Dataset extract
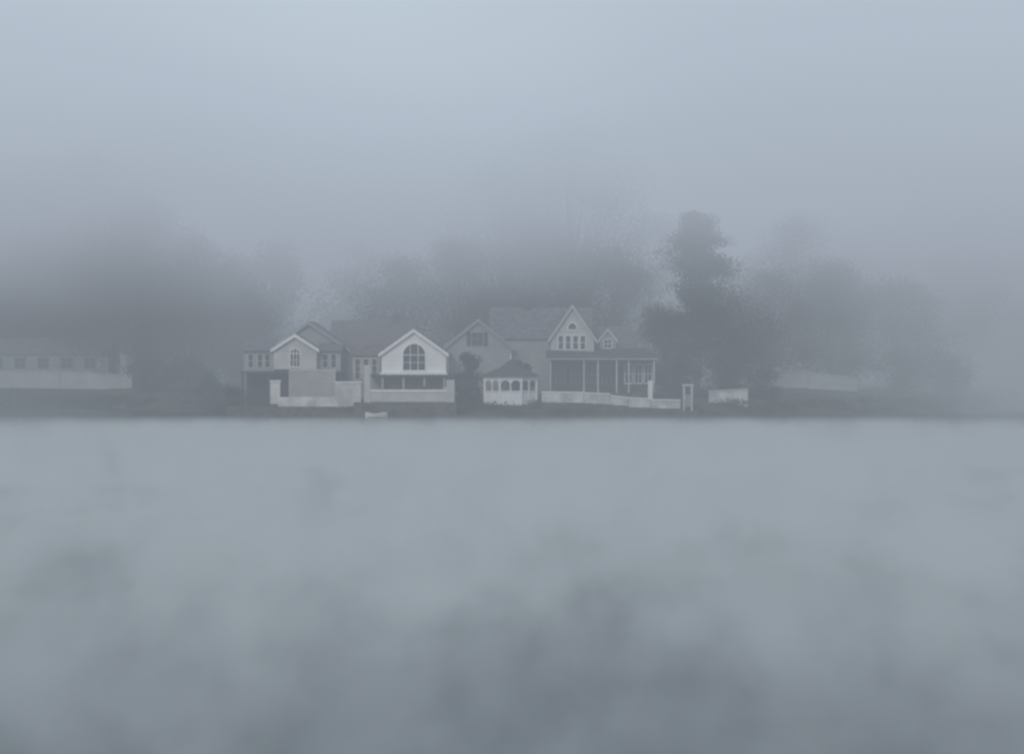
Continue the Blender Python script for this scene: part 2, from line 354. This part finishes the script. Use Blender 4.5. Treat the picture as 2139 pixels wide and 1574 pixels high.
def broad(P,x,y,h,w,nl=40,leaf=.095,dens=850,lowest=.2):
    z0=ground_z(x,y)-.3
    pts=[(x+rng.normal(0,.12)*k,y+rng.normal(0,.12)*k,z0+h*.8*k/5) for k in range(6)]
    r0=h*.014+.06
    P.tube(pts,[r0*(1-.15*k) for k in range(6)])
    for i in range(nl):
        t=rng.uniform(lowest,1); a=rng.uniform(0,2*math.pi)
        prof=math.sin(math.pi*min(1,(t-lowest*.6)/(1-lowest*.6)*.85+.12))**.6
        rr=w*prof*rng.uniform(.15,1.0)
        c=(x+rr*math.cos(a),y+rr*math.sin(a),z0+h*t*.97)
        k=min(4,int(t*4.2)); p=pts[max(0,k-1)]
        P.tube([p,((p[0]+c[0])/2,(p[1]+c[1])/2,(p[2]+c[2])/2+.3),c],[r0*.3,r0*.16,.02],n=4)
        s=w*rng.uniform(.26,.5)
        P.leaves(c,(s,s,s*.75),dens,leaf)
def tree(name,x,y,h,w,m=LEAF,bark=BARK,**k):
    P=Plant(); broad(P,x,y,h,w,**k); return P.build(name,[bark,m])
def pine(name,x,y,h,w,m=NEED,bark=PBARK):
    P=Plant(); z0=ground_z(x,y)-.3
    P.tube([(x+.1*math.sin(k),y,z0+h*k/6) for k in range(7)],[.42*(1-k/6.6) for k in range(7)],n=8)
    for i in range(110):
        t=rng.uniform(.18,1.0)**.9; a=rng.uniform(0,2*math.pi)
        r=w*(1.04-t)**.5*rng.uniform(.3,1.1)*(.9+.12*math.sin(t*11))
        zb=z0+h*t
        e=(x+r*math.cos(a),y+r*math.sin(a),zb-.08*r+.3)
        P.tube([(x,y,zb),((x+e[0])/2,(y+e[1])/2,zb+.1*r),e],[.1,.06,.02],n=4)
        for q in (.4,.7,.95):
            P.leaves((x+r*q*math.cos(a),y+r*q*math.sin(a),zb+.1),(.5+r*.28,.5+r*.28,.75),190,.11)
    return P.build(name,[bark,m])
pine('pine_tree',20.3,263,20.3,7.2)
tree('maple_tree',24.5,266,11,5,AUT)
tree('maple_tree',16.8,264,9.5,3.8,AUT,nl=28)
tree('oak_tree',30,279,14,5.5,AUT); tree('oak_tree',37.2,280,15,5.5,AUT); tree('oak_tree',40,283,13,6,LEAF)
tree('oak_tree',46,284,12.5,6,AUT); tree('oak_tree',36,294,20,7,LEAF)
tree('oak_tree',-13,283,14.5,6,AUT); tree('oak_tree',-6,284,17.5,6.5,AUT); tree('oak_tree',2,286,19,7.5,LEAF,dens=950)
tree('oak_tree',7,290,33,9,LEAF,nl=80,dens=950); tree('oak_tree',12,284,16,6,AUT); tree('oak_tree',-1,294,27,8.5,LEAF,nl=60)
tree('oak_tree',-47,302,24,8,LEAF,nl=70,dens=950,lowest=.12); tree('oak_tree',-56,318,30,10,AUT,nl=80,dens=950,leaf=.12)
tree('oak_tree',-65,318,29,10,AUT,nl=80,dens=950,leaf=.12); tree('oak_tree',-38.5,294,18,7,AUT,lowest=.12,nl=60); tree('oak_tree',-73,320,26,10,LEAF,nl=60,leaf=.12)
tree('oak_tree',-32,286,12,5.5,AUT,lowest=.12); tree('oak_tree',-52,312,19,8,AUT,nl=50,leaf=.12); tree('oak_tree',-62,322,20,9,AUT,nl=50,leaf=.12)
def shrub(x,y,h,w,m=LEAF,n=16):
    P=Plant(); broad(P,x,y,h,w,nl=n,leaf=.10,dens=350,lowest=.06); P.build('shrub',[BARK,m])
shrub(-4.8,255.5,5.2,1.7,NEED,28); shrub(-30.5,258,4.6,2.2,LEAF); shrub(-33.5,268,4.6,2.4,LEAF); shrub(18.2,258,5.6,2.3,LEAF,24)
shrub(22.5,259,5,2.2,AUT); shrub(-5.0,251.8,2.8,1.2,LEAF,22); shrub(27,262,3.5,2.4,LEAF); shrub(-43.5,290,5,3,LEAF,24); shrub(-38,280,4.5,2.6,LEAF,24)
shrub(45,278,4.5,3.6,AUT,24); shrub(51,282,5,3.6,AUT,24); shrub(1.0,258.5,4.2,1.8,LEAF,22)
P=Plant()
for i in range(230):
    x=rng.uniform(-70,52); y=shore(x)+rng.uniform(0,2.2)
    P.leaves((x,y,max(.25,ground_z(x,y)+.2)),(1.1,.5,.4),110,.11,0)
P.build('waterside_scrub',[LEAF])
P=Plant()
for i in range(46):
    x=rng.uniform(-120,62); y=rng.uniform(318,380); h=rng.uniform(13,20)
    broad(P,x,y,h,h*.33,nl=18,leaf=.24,dens=300)
P.build('distant_trees',[BARK,LEAF])

# ---------------------------------------------------------------- fog
class FogMat:
    def __init__(s,name,step):
        s.m=bpy.data.materials.new(name); s.m.use_nodes=True; s.nt=s.m.node_tree; s.nt.nodes.clear()
        s.out=s.nt.nodes.new('ShaderNodeOutputMaterial'); s.tc=s.nt.nodes.new('ShaderNodeTexCoord')
        sep=s.nt.nodes.new('ShaderNodeSeparateXYZ'); s.nt.links.new(s.tc.outputs['Object'],sep.inputs[0])
        s.X,s.Y,s.Z=sep.outputs; s.m.cycles.volume_step_rate=step
    def put(s,q,i):
        if isinstance(q,(int,float)): i.default_value=q
        else: s.nt.links.new(q,i)
    def M(s,op,a,b_=None):
        n=s.nt.nodes.new('ShaderNodeMath'); n.operation=op; s.put(a,n.inputs[0])
        if b_ is not None: s.put(b_,n.inputs[1])
        return n.outputs[0]
    def SS(s,v,a,b_,lo=0,hi=1,t='SMOOTHSTEP'):
        n=s.nt.nodes.new('ShaderNodeMapRange'); n.interpolation_type=t; s.put(v,n.inputs['Value'])
        for k,q in (('From Min',a),('From Max',b_),('To Min',lo),('To Max',hi)): s.put(q,n.inputs[k])
        return n.outputs[0]
    def NZ(s,sx,sy,sz,off,detail,rough=.5):
        mp=s.nt.nodes.new('ShaderNodeMapping'); mp.inputs['Scale'].default_value=(sx,sy,sz); mp.inputs['Location'].default_value=off
        s.nt.links.new(s.tc.outputs['Object'],mp.inputs[0]); n=s.nt.nodes.new('ShaderNodeTexNoise'); n.inputs['Scale'].default_value=1; n.inputs['Detail'].default_value=detail; n.inputs['Roughness'].default_value=rough
        s.nt.links.new(mp.outputs[0],n.inputs['Vector']); return n.outputs['Fac']
    def finish(s,dens,ramp=None,col=None):
        """fog: extinction plus its own emission in place of scattered daylight (ramp brighter with height)"""
        ab=s.nt.nodes.new('ShaderNodeVolumeAbsorption'); ab.inputs['Color'].default_value=(0,0,0,1); s.put(dens,ab.inputs['Density'])
        em=s.nt.nodes.new('ShaderNodeEmission'); s.put(dens,em.inputs['Strength'])
        if col: em.inputs['Color'].default_value=(*col,1)
        else:
            r=s.nt.nodes.new('ShaderNodeValToRGB'); els=r.color_ramp.elements
            els[0].position=ramp[0][0]; els[0].color=(*ramp[0][1],1); els[1].position=ramp[-1][0]; els[1].color=(*ramp[-1][1],1)
            for p,c in ramp[1:-1]: e=els.new(p); e.color=(*c,1)
            s.nt.links.new(s.SS(s.Z,0,50,0,1,'LINEAR'),r.inputs[0]); s.nt.links.new(r.outputs[0],em.inputs['Color'])
        ad=s.nt.nodes.new('ShaderNodeAddShader'); s.nt.links.new(ab.outputs[0],ad.inputs[0]); s.nt.links.new(em.outputs[0],ad.inputs[1])
        s.nt.links.new(ad.outputs[0],s.out.inputs['Volume']); return s.m
A=FogMat('glowing_fog_bank',.65)
nb=A.NZ(.03,.014,.055,(3,1,0),1)
patch=A.SS(nb,.36,.64,0,1)
high=A.M('MULTIPLY',A.SS(A.Z,9,26,0,.0165),A.SS(patch,0,1,.5,1.45,'LINEAR'))
high=A.M('MULTIPLY',high,A.SS(A.X,-30,34,1.1,.82))
back=A.M('MULTIPLY',A.SS(A.Y,252,272),A.SS(patch,0,1,.001,.015,'LINEAR'))
back=A.M('MULTIPLY',back,A.SS(A.X,-44,-26,.15,1))
right=A.M('MULTIPLY',A.SS(A.X,27,54,0,.030),A.SS(A.Y,225,262))
dens=A.M('ADD',A.M('ADD',high,back),A.M('ADD',right,A.SS(patch,0,1,.0027,.0038,'LINEAR')))
fa=A.finish(dens,ramp=[(0,(.264,.304,.344)),(.2,(.288,.326,.374)),(.34,(.375,.42,.498)),(.46,(.50,.59,.685)),(.66,(.69,.81,.90))])  # emission ramp puts the sky brightening into the fog colour, no scattering
mk('fog',bv(-260,260,-50,480,-.5,55),BF,fa)
B=FogMat('glowing_steam_mist',.34)
nm=B.NZ(.34,.10,.34,(2,5,0),3,.62)
nl_=B.NZ(.09,.03,.1,(7,2,1),0)
nn=B.M('ADD',nm,B.SS(nl_,.3,.7,-.07,.07,'LINEAR'))
top=B.SS(B.Y,60,222,4.6,.3,'LINEAR')
d=B.M('MULTIPLY',B.SS(B.M('SUBTRACT',top,B.Z),-.7,1.3),B.SS(nn,.45,.58,.006,.13))
d=B.M('MULTIPLY',d,B.M('MULTIPLY',B.SS(B.Y,205,241,1,0),B.SS(B.Y,40,140,.35,1)))
fb=B.finish(d,col=(.338,.388,.428))  # mist glows in one flat colour instead of scattering daylight
mk('lake_mist',bv(-80,80,30,243,-.3,5.4),BF,fb)

# ---------------------------------------------------------------- light, camera
el,az=math.radians(28),math.radians(200)   # sun behind and to the left of the viewer
w=bpy.data.worlds.new('World'); sc.world=w; w.use_nodes=True; nt=w.node_tree
bg=nt.nodes['Background']; sk=nt.nodes.new('ShaderNodeTexSky'); sk.sky_type='NISHITA'; sk.sun_disc=False
sk.sun_elevation=el; sk.sun_rotation=az; sk.air_density=1.2; sk.dust_density=2.0; sk.ozone_density=2.0
nt.links.new(sk.outputs[0],bg.inputs[0]); bg.inputs[1].default_value=.15
sl=bpy.data.lights.new('sun','SUN'); sl.energy=3.8; sl.angle=math.radians(15); sl.color=(1,.96,.9)
so=link(bpy.data.objects.new('sun',sl))
d=Vector((math.sin(az)*math.cos(el),math.cos(az)*math.cos(el),math.sin(el)))
so.rotation_euler=d.to_track_quat('Z','Y').to_euler(); so.location=(0,-50,80)
cam=bpy.data.cameras.new('camera'); cam.lens=84.15; cam.sensor_width=36; cam.clip_end=5000; cam.clip_start=.1
cam.dof.use_dof=True; cam.dof.focus_distance=45; cam.dof.aperture_fstop=1.6
co=link(bpy.data.objects.new('camera',cam)); co.location=(0,0,7); co.rotation_euler=(math.radians(90)-.0114,0,0)
sc.camera=co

Given request
How many lines in the data contain the string "high"? Respond with the number only.

Task output
4